INSTRUCTIONS FOR THE TASK
Return a copy of each line that holds the string "picture".

INFORMATION PROVIDED

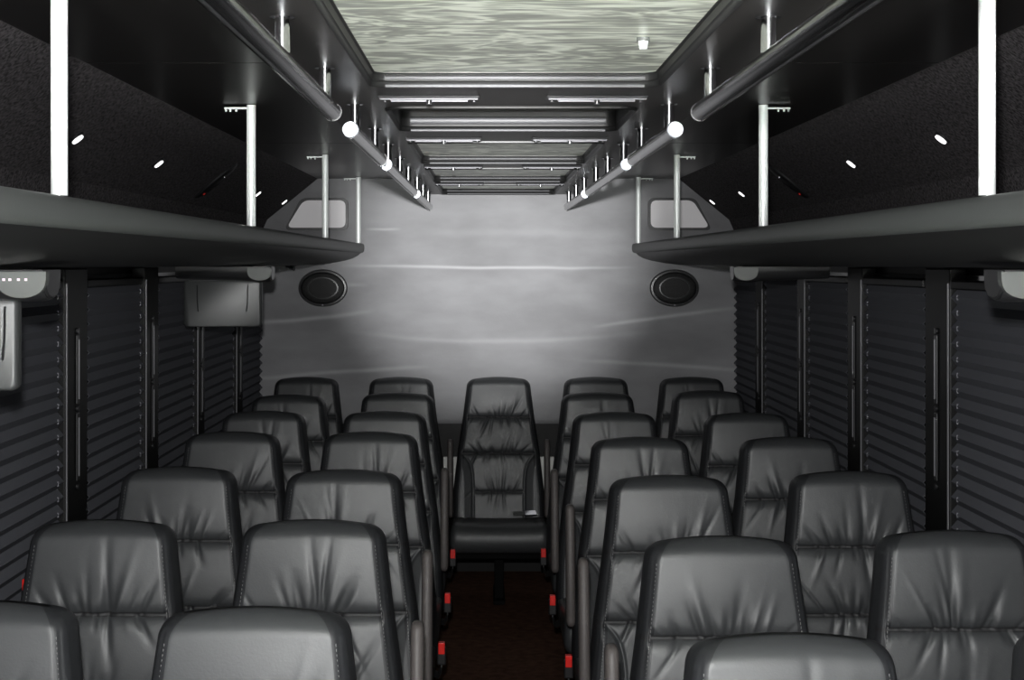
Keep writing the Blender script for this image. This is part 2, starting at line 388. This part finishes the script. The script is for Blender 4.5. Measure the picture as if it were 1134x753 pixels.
# side windows, posts, blinds
post_y = [(1.30, 1.50), (2.14, 2.34), (2.98, 3.17), (3.73, 3.94), (4.60, 4.79), (5.42, 5.57), (6.26, 6.44)]
wn = 0; tn = 9
for s, sn in ((-1, 'left'), (1, 'right')):
    for (a, b) in post_y:
        tn += 1
        p = struct(box('trim_%d' % tn, tuple(sorted((s*1.120, s*1.164)))+(a, b, .80, 1.638), M['post'], bev=.004))
        box('edge_strip', tuple(sorted((s*1.116, s*1.1195)))+(a+.004, a+.010, .80, 1.60), M['postedge'], p)
        m_ = (a+b)/2
        for z0, z1 in ((1.285, 1.465), (1.085, 1.262)):
            q = box('slot', tuple(sorted((s*1.115, s*1.1198)))+(m_-.012, m_+.012, z0, z1), M['plastic_d'], p, bev=.002)
            box('slot_liner', tuple(sorted((s*1.112, s*1.1148)))+(m_-.004, m_+.005, z0+.012, z1-.012), M['postedge'], q, bev=.001)
        for z in (1.475, 1.273, 1.07):
            cyl('screw', (s*1.1198, m_, z), (s*1.114, m_, z), .008, M['plastic_d'], p, 12)
    tn += 1
    struct(box('trim_%d' % tn, tuple(sorted((s*1.115, s*1.164)))+(YF, YB-.01, .745, .795), M['wallside'], bev=.006))
    bays_ = [(2.35, 2.97), (3.18, 3.72), (3.95, 4.59), (4.80, 5.41), (5.58, 6.25), (6.45, 7.0)]
    wl = ['nearest the camera', 'second from the camera', 'third from the camera', 'fourth from the camera', 'second from the rear wall', 'closest to the rear wall']
    for (a, b), w in zip(bays_, wl):
        wn += 1
        wo = struct(box('window_%d' % wn, tuple(sorted((s*1.158, s*1.1635)))+(a-.005, b+.005, .81, 1.62), M['glass']))
        t = thing('pleated_blind', 'dark grey pleated blind drawn down the %s windows, %s' % (sn, w), 'blind', (s*1.135, (a+b)/2, .81), 'pleated window blinds')
        bm = bmesh.new(); L_ = (b-a)/2-.004; H = .775; N_ = 20; am = .016
        def zig(off):
            row = []
            for i in range(2*N_+1):
                z = H*i/(2*N_); x = (am if i % 2 else 0)
                row.append((-s*(x)+off, z))
            return row
        pf = zig(0); pb = zig(s*.0015)
        V = [[[bm.verts.new((x, y, z)) for x, z in pr] for y in (-L_, L_)] for pr in (pf, pb)]
        for pr in V:
            for i in range(2*N_): bm.faces.new((pr[0][i], pr[0][i+1], pr[1][i+1], pr[1][i]))
        for e in (0, 1):
            for i in range(2*N_): bm.faces.new((V[0][e][i], V[0][e][i+1], V[1][e][i+1], V[1][e][i]))
        for i in (0, 2*N_): bm.faces.new((V[0][0][i], V[0][1][i], V[1][1][i], V[1][0][i]))
        link('cloth', from_bm(bm, 'cloth'), M['blind'], t)
        box('head_rail', (-.018, .012, -L_, L_, H+.001, H+.022), M['post'], t, bev=.003)
        for yy in (L_-.045,):
            bm = bmesh.new()
            for i in range(N_):
                z = H*(2*i+1)/(2*N_)
                add_box(bm, *sorted((-s*(am+.0003), -s*(am-.004))), yy-.001, yy+.001, z-.006, z+.006)
            link('cord', from_bm(bm, 'cord'), M['cord'], t)
# lower rear parts
t = thing('rear_board', 'white board low behind the middle rear seat', 'board', (0, YB+.045, FZ), None)
box('panel', (-.262, .268, -.012, .008, .36, .555), M['white'], t, bev=.003)
for s in (-1, 1): box('foot', (s*.22-.012, s*.22+.012, -.012, .008, 0, .36), M['frame'], t)

# rear quarter panels
for s, sn in ((-1, 'left'), (1, 'right')):
    t = thing('quarter_window', 'pale grey quarter window with sloping outer edge in the rear wall, upper %s corner' % sn, 'window', (s*.85, YB-.012, 1.885), 'rear quarter windows')
    if s < 0: P = [(-.65, .066), (-.725, .066), (-.745, .055)]
    def rpoly(pts, r, n=5):
        out = []; N_ = len(pts)
        for i in range(N_):
            p = Vector(pts[i]); a = (Vector(pts[i-1])-p).normalized(); b = (Vector(pts[(i+1) % N_])-p).normalized()
            for k_ in range(n+1):
                u = k_/n; q = (p+a*r)*(1-u)**2+p*2*u*(1-u)+(p+b*r)*u**2; out.append((q.x, q.y))
        return out
    base = [(-.125, .066), (.075, .066), (.155, -.064), (-.125, -.064)]  # x outward positive
    for nm_, gr, y0, y1, mm in (('rim', .012, -.010, .010, M['plastic_d']), ('pane', 0, -.014, -.010, M['quarter'])):
        c = [(x+(gr if x > 0 else -gr), z+(gr if z > 0 else -gr)) for x, z in base]
        pts = rpoly(c, .03)
        ring_loft(nm_, [[(s*x, y0, z) for x, z in pts], [(s*x, y1, z) for x, z in pts]], mm, t, capfirst=True, caplast=True)
# speakers
for x, sn in ((-.834, 'left'), (.839, 'right')):
    t = thing('speaker', 'black oval speaker on the grey rear wall, %s one' % sn, 'speaker', (x, YB-.01, 1.534), 'rear wall speakers')
    q = 40
    def el(a, b, y): return [(a*math.cos(2*PI*i/q), y, b*math.sin(2*PI*i/q)) for i in range(q)]
    ring_loft('rim', [el(.117, .089, .012), el(.117, .089, -.002), el(.112, .084, -.012), el(.104, .076, -.013), el(.098, .070, -.006), el(.098, .070, .012)], M['plastic_d'], t, ang=50)
    ring_loft('grille', [el(.098, .070, -.004), el(.085, .059, -.009), el(.06, .041, -.012), el(.03, .02, -.013)], M['grille'], t, caplast=True)
    ring_loft('badge_ring', [el(.074, .052, -.0095), el(.074, .052, -.0125), el(.068, .047, -.0130), el(.068, .047, -.010)], M['plastic_d'], t)
    cyl('screw', (0, -.013, -.081), (0, -.016, -.081), .005, M['silver'], t, 12)
cyl_ = thing('strap_bolt', 'small chrome bolt below the left rack by the rear wall speaker', 'bolt', (-.975, 6.9, 1.63))
cyl('head', (0, -.0, .0), (.02, -.01, -.004), .010, M['chrome'], cyl_, 12); cyl('shank', (-.02, 0, .004), (0, 0, 0), .006, M['chrome'], cyl_, 12)

# flip-down monitors under the racks
def monitor(s, y, opened, lit, label):
    t = thing('flip_down_monitor', label, 'monitor', (s*.775, y, 1.640), 'monitors under the racks')
    X = lambda x: s*x
    def sect(x, sc=1.0, w=1.0):
        pts = [(-.10*w, 0), (-.10*w, -.014*sc), (-.085*w, -.034*sc), (-.055*w, -.046*sc), (0, -.05*sc), (.055*w, -.046*sc), (.085*w, -.034*sc), (.10*w, -.014*sc), (.10*w, 0)]
        return [(X(x), p*.46-.056, z) for p, z in pts]
    ring_loft('housing', [sect(-.0), sect(.012, 1.05), sect(.04, 1.05), sect(.12, .95), sect(.315, .8)], M['plastic_d'], t, ang=40, capfirst=True, caplast=True)
    ring_loft('end_cap', [[(x-s*.0005, p*1.0, z) for x, p, z in sect(-.004, .9, .9)], [(x-s*.0005, p, z) for x, p, z in sect(-.0005, .98, .98)]], M['plastic_d'], t, capfirst=True, caplast=True)
    f = [(-.056, -.003)]+[(-.056*math.cos(q_*PI/14)*(1 if abs(math.cos(q_*PI/14)) > .99 else .98), -.016-.030*math.sin(q_*PI/14)**.8) for q_ in range(15)]+[(.056, -.003)]
    # face plate looking towards the camera
    bm = bmesh.new()
    A = [bm.verts.new((X(.034+p*.72), -.104-.0, z)) for p, z in f]; B = [bm.verts.new((X(.034+p*.72), -.085, z)) for p, z in f]
    bm.faces.new(A); bm.faces.new(B[::-1])
    for i in range(len(f)): bm.faces.new((A[i], A[(i+1) % len(f)], B[(i+1) % len(f)], B[i]))
    fp = link('face_plate', from_bm(bm, 'face_plate'), M['plastic_l'], t)
    if lit:
        for dx, c in ((-.012, 1), (0, 1), (.014, 1), (.024, 1)):
            box('indicator', tuple(sorted((X(.036+dx), X(.036+dx+.004))))+(-.1060, -.1038, -.018, -.014), M['indic'], fp)
    if opened:
        a = math.radians(6)
        sc = bpy.data.objects.new('screen', None)
        bm = bmesh.new(); pts = [(px_+(.025 if y < 3 else 0), pz_-.010*max(0, 1-(px_/.14)**2)*(pz_ < -.1)) for px_, pz_ in rrect(-.132, .132, -.155, 0, .012, 6)]
        # slightly bowed back shell facing the camera
        R = []
        for (d, ins) in ((0.010, .0), (-.002, .0), (-.007, .003), (-.010, .010)):
            R.append([(X(.17+x*(1-ins/.132)), -.02+d, -.046+z*(1-ins/.168*.6)-ins*.3) for x, z in pts])
        o = ring_loft('screen', R, M['plastic'], t, ang=40, capfirst=True, caplast=True)
        for dx, bend in ((-.085, 1), (.085, -1)):
            tube_path('rib', [(X(.17+dx+bend*.009*(u-.5)*abs(u-.2)), -.0305, -.062-u*.09) for u in [i/8 for i in range(9)]], .0022, M['plastic_d'], o, 6)
        cyl('hinge', (X(.06), -.02, -.046), (X(.28), -.02, -.046), .007, M['plastic_d'], t, 12)
monitor(-1, 2.50, True, True, 'charcoal flip-down monitor hanging open at the left picture edge')
monitor(-1, 5.00, True, False, 'charcoal flip-down monitor hanging open under the left rack, further back')
monitor(1, 2.45, False, False, 'closed flip-down monitor with grey end cap at the right picture edge')
monitor(1, 5.00, False, False, 'closed flip-down monitor under the right rack, further back')

# ------------------------------------------------------------------ seats
LB = .665      # backrest length
def halfw(t):  # t = distance down from the top
    pts = [(0, .138), (.05, .144), (.17, .159), (.33, .183), (.50, .202), (.665, .207)]
    for (a, wa), (b, wb) in zip(pts, pts[1:]):
        if t <= b: 
            u = (t-a)/(b-a); return wa+(wb-wa)*u
    return pts[-1][1]
def wrinkles(seed):
    r = random.Random(seed); L = []
    for seam, n_up, n_dn in ((.170, 15, 13), (.330, 13, 11), (.50, 7, 8)):
        for d, n in ((-1, n_up), (1, n_dn)):
            for i in range(n):
                x0 = r.gauss(0, .055) if r.random() < .75 else r.uniform(-.11, .11)
                ln = r.uniform(.014, .050)*(1.35 if d < 0 else 1.0)
                L.append((seam, d, x0, x0*r.uniform(.8, 2.2)+r.uniform(-.02, .02), ln*(1.7 if i % 4 == 0 else 1), r.uniform(.0026, .0048), r.choice((-1, -1, -1, .6))*r.uniform(.0030, .0070)))
    if r.random() < .8:
        c = r.uniform(-.03, .03)
        L.append((.17, -1, c, r.uniform(-.03, .03), .13, .0045, -.0048)); L.append((.17, -1, c+.016, c+.03, .11, .005, .0022))
    return L
def disp(x, t, a, WR):
    d = 0
    u = abs(x)/a
    # panel seams
    for sm in (.170, .330):
        if u < .9: d -= .0075*math.exp(-((t-sm)/.0035)**2)+.006*math.exp(-((t-sm)/.014)**2)
    if u < .55: d -= .006*math.exp(-((t-.50)/.0035)**2)+.004*math.exp(-((t-.5)/.012)**2)
    # soft pillows
    d += .006*(1-u*u)*math.sin(PI*min(max((t-.01)/.16, 0), 1))
    d += .007*(1-u*u)*math.sin(PI*min(max((t-.17)/.16, 0), 1))
    # lower side pads: a curved seam from the edge in towards the middle
    if t > .335:
        q = t-.335; xs = .115+(a*.9-.115)*math.exp(-q/.032)
        e = abs(x)-xs
        d += -.006*math.exp(-(e/.004)**2)
        if e > 0: d += .012*min(e/.04, 1)
    # gathers
    env = max(0, 1-(u/.93)**6)
    for (sm, dr, x0, sl, ln, w, A) in WR:
        q = (t-sm)*dr
        if -.004 < q < ln*1.6:
            q = max(q, 0); xc = x0+sl*q*5; ww = w*(1+q/ln*1.0)
            k = (x-xc)/ww
            if abs(k) < 3: d += env*A*math.exp(-k*k)*math.exp(-(q/ln)**2*1.3)*min(1, q/.006+.35)
    # stitched edge
    d -= .0015*math.exp(-((u-.925)*a/.0022)**2)
    return d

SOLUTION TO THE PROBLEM
Keep writing the Blender script for this image. This is part 2, starting at line 388. This part finishes the script. The script is for Blender 4.5. Measure the picture as if it were 1134x753 pixels.
monitor(-1, 2.50, True, True, 'charcoal flip-down monitor hanging open at the left picture edge')
monitor(1, 2.45, False, False, 'closed flip-down monitor with grey end cap at the right picture edge')